_Data shown_:

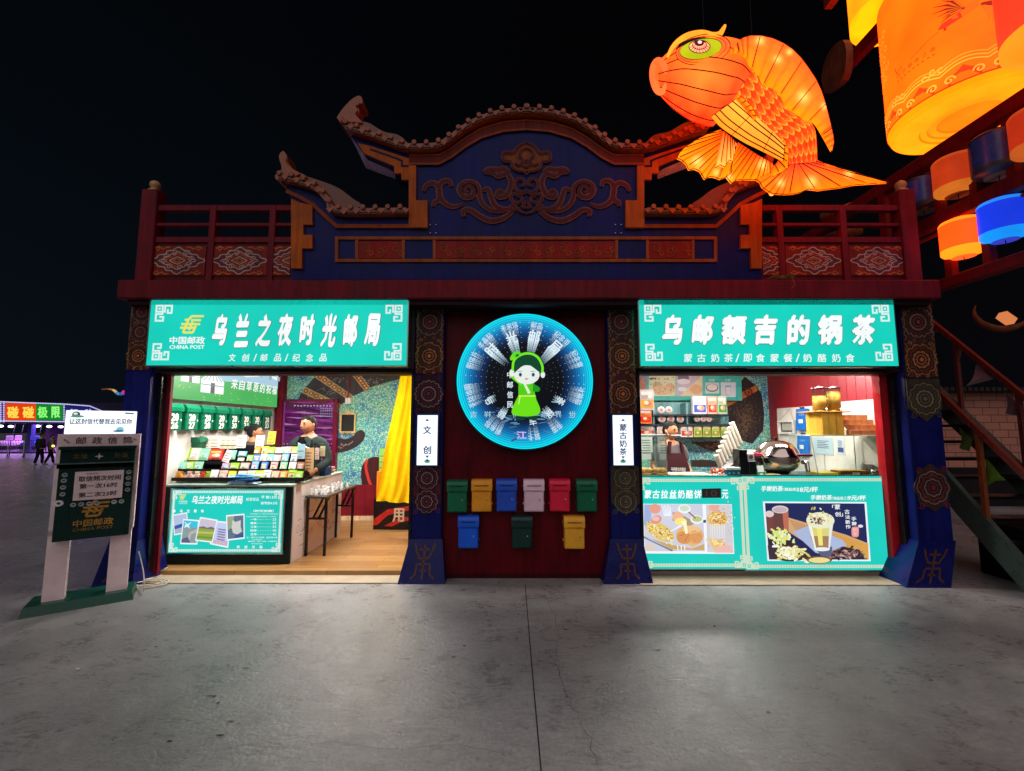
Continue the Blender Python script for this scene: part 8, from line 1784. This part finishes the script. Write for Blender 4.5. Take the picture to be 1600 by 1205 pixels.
for i, (u0, u1) in enumerate(((14, 36), (38, 58), (-12, 11))):
    m = MB(); a = G(u0, 715); b_ = G(u1, 715); Y_ = a.y; h = 1.0; cg_ = S(150, 140, 160)
    m.tube([(a.x, Y_, 0), (a.x, Y_, h), (b_.x, Y_, h), (b_.x, Y_, 0)], .03, cg_, 6); m.tube([(a.x, Y_, .25), (b_.x, Y_, .25)], .025, cg_, 6)
    for k_ in range(1, 9): x_ = a.x+(b_.x-a.x)*k_/9; m.tube([(x_, Y_, .25), (x_, Y_, h)], .014, cg_, 5)
    m.build('crowd_barrier', METAL, label='%s grey crowd barrier in front of the far pavilion' % ('left', 'middle', 'right')[[1, 2, 0][i]], cat='barrier', group='crowd barriers before the far pavilion')
pa = G(60, 727); figure('person in a dark hooded coat walking away toward the bumper cars', pa.x, pa.y, 0, 1.50, radians(170), radians(140), S(40, 36, 44), 'coat', 'long', S(20, 20, 26), SK1, walk=.4)
pb_ = G(77, 726); figure('person in a pale jacket beside the dark-coated one, holding a yellow light', pb_.x, pb_.y, 0, 1.42, radians(150), radians(120), S(130, 116, 136), 'jacket', 'long', S(24, 24, 32), SK1, walk=-.8)
m = MB(); p = P(83, 697, pb_.y-.25); m.ball(p, .055, S(255, 220, 80), 8); m.build('hand_light', LED, label='small yellow light in the hand of the person in the pale jacket', cat='light')
m = MB(); pts = smooth_pts([(159, 608.5), (170, 608), (178, 610), (184, 615), (190, 615.5), (195, 612)], 5); k_ = len(pts); cols = [S(150, 80, 40), S(200, 130, 60), S(255, 220, 150), S(90, 170, 220), S(60, 120, 200), S(255, 60, 200)]
for i in range(k_-1):
    a, b_ = P(*pts[i], 26), P(*pts[i+1], 26); m.tube([a, b_], .03+.09*(i/k_), cols[min(5, int(i/k_*6))], 6)
m.build('kite', mat('kite_glow', .5, emit=.6), label='small glowing many-coloured kite in the dark sky left of the building', cat='kite')

# litter on the concrete
for i, (u, v, lab) in enumerate(((121, 1047, 'small white paper scrap on the concrete below the standing post box'), (970, 1084, 'little white scrap on the concrete right of the long crack'), (709, 1028, 'brown cigarette end left of the centre joint'), (798, 1014, 'tiny pale crumb beside the centre joint'), (1117, 980, 'dark leaf bit in front of the tea counter'), (1455, 1065, 'brown dry leaf bit alone at the lower right of the concrete'))):
    p = G(u, v); m = MB(); rd = random.Random(i); c = (S(230, 226, 220), S(226, 224, 220), S(170, 120, 80), S(210, 200, 190), S(60, 50, 40), S(110, 80, 60))[i]; a = rd.uniform(0, 3); r = .014 if i != 3 else .008
    if i == 2: m.tube([(p.x-.015, p.y, .006), (p.x+.012, p.y+.008, .006)], .0045, c, 8)
    else: m.add([(p.x+r*cos(a+q*1.26)*rd.uniform(.6, 1.3), p.y+r*sin(a+q*1.26)*rd.uniform(.5, 1.2), .004+rd.uniform(0, .012)) for q in range(5)]+[(p.x, p.y, .014)], [[q, (q+1) % 5, 5] for q in range(5)], c)
    m.build(('paper_scrap', 'paper_scrap', 'cigarette_end', 'crumb', 'dry_leaf', 'dry_leaf')[i], PAPER, label=lab, cat=('scrap', 'scrap', 'cigarette end', 'crumb', 'leaf', 'leaf')[i])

_Problem description_: Transcribe the material exactly, and leave out whatever pictures it holds.

_Output of the exercise_:
Continue the Blender Python script for this scene: part 8, from line 1784. This part finishes the script. Write for Blender 4.5. Take the picture to be 1600 by 1205 pixels.
for i, (u0, u1) in enumerate(((14, 36), (38, 58), (-12, 11))):
    m = MB(); a = G(u0, 715); b_ = G(u1, 715); Y_ = a.y; h = 1.0; cg_ = S(150, 140, 160)
    m.tube([(a.x, Y_, 0), (a.x, Y_, h), (b_.x, Y_, h), (b_.x, Y_, 0)], .03, cg_, 6); m.tube([(a.x, Y_, .25), (b_.x, Y_, .25)], .025, cg_, 6)
    for k_ in range(1, 9): x_ = a.x+(b_.x-a.x)*k_/9; m.tube([(x_, Y_, .25), (x_, Y_, h)], .014, cg_, 5)
    m.build('crowd_barrier', METAL, label='%s grey crowd barrier in front of the far pavilion' % ('left', 'middle', 'right')[[1, 2, 0][i]], cat='barrier', group='crowd barriers before the far pavilion')
pa = G(60, 727); figure('person in a dark hooded coat walking away toward the bumper cars', pa.x, pa.y, 0, 1.50, radians(170), radians(140), S(40, 36, 44), 'coat', 'long', S(20, 20, 26), SK1, walk=.4)
pb_ = G(77, 726); figure('person in a pale jacket beside the dark-coated one, holding a yellow light', pb_.x, pb_.y, 0, 1.42, radians(150), radians(120), S(130, 116, 136), 'jacket', 'long', S(24, 24, 32), SK1, walk=-.8)
m = MB(); p = P(83, 697, pb_.y-.25); m.ball(p, .055, S(255, 220, 80), 8); m.build('hand_light', LED, label='small yellow light in the hand of the person in the pale jacket', cat='light')
m = MB(); pts = smooth_pts([(159, 608.5), (170, 608), (178, 610), (184, 615), (190, 615.5), (195, 612)], 5); k_ = len(pts); cols = [S(150, 80, 40), S(200, 130, 60), S(255, 220, 150), S(90, 170, 220), S(60, 120, 200), S(255, 60, 200)]
for i in range(k_-1):
    a, b_ = P(*pts[i], 26), P(*pts[i+1], 26); m.tube([a, b_], .03+.09*(i/k_), cols[min(5, int(i/k_*6))], 6)
m.build('kite', mat('kite_glow', .5, emit=.6), label='small glowing many-coloured kite in the dark sky left of the building', cat='kite')

# litter on the concrete
for i, (u, v, lab) in enumerate(((121, 1047, 'small white paper scrap on the concrete below the standing post box'), (970, 1084, 'little white scrap on the concrete right of the long crack'), (709, 1028, 'brown cigarette end left of the centre joint'), (798, 1014, 'tiny pale crumb beside the centre joint'), (1117, 980, 'dark leaf bit in front of the tea counter'), (1455, 1065, 'brown dry leaf bit alone at the lower right of the concrete'))):
    p = G(u, v); m = MB(); rd = random.Random(i); c = (S(230, 226, 220), S(226, 224, 220), S(170, 120, 80), S(210, 200, 190), S(60, 50, 40), S(110, 80, 60))[i]; a = rd.uniform(0, 3); r = .014 if i != 3 else .008
    if i == 2: m.tube([(p.x-.015, p.y, .006), (p.x+.012, p.y+.008, .006)], .0045, c, 8)
    else: m.add([(p.x+r*cos(a+q*1.26)*rd.uniform(.6, 1.3), p.y+r*sin(a+q*1.26)*rd.uniform(.5, 1.2), .004+rd.uniform(0, .012)) for q in range(5)]+[(p.x, p.y, .014)], [[q, (q+1) % 5, 5] for q in range(5)], c)
    m.build(('paper_scrap', 'paper_scrap', 'cigarette_end', 'crumb', 'dry_leaf', 'dry_leaf')[i], PAPER, label=lab, cat=('scrap', 'scrap', 'cigarette end', 'crumb', 'leaf', 'leaf')[i])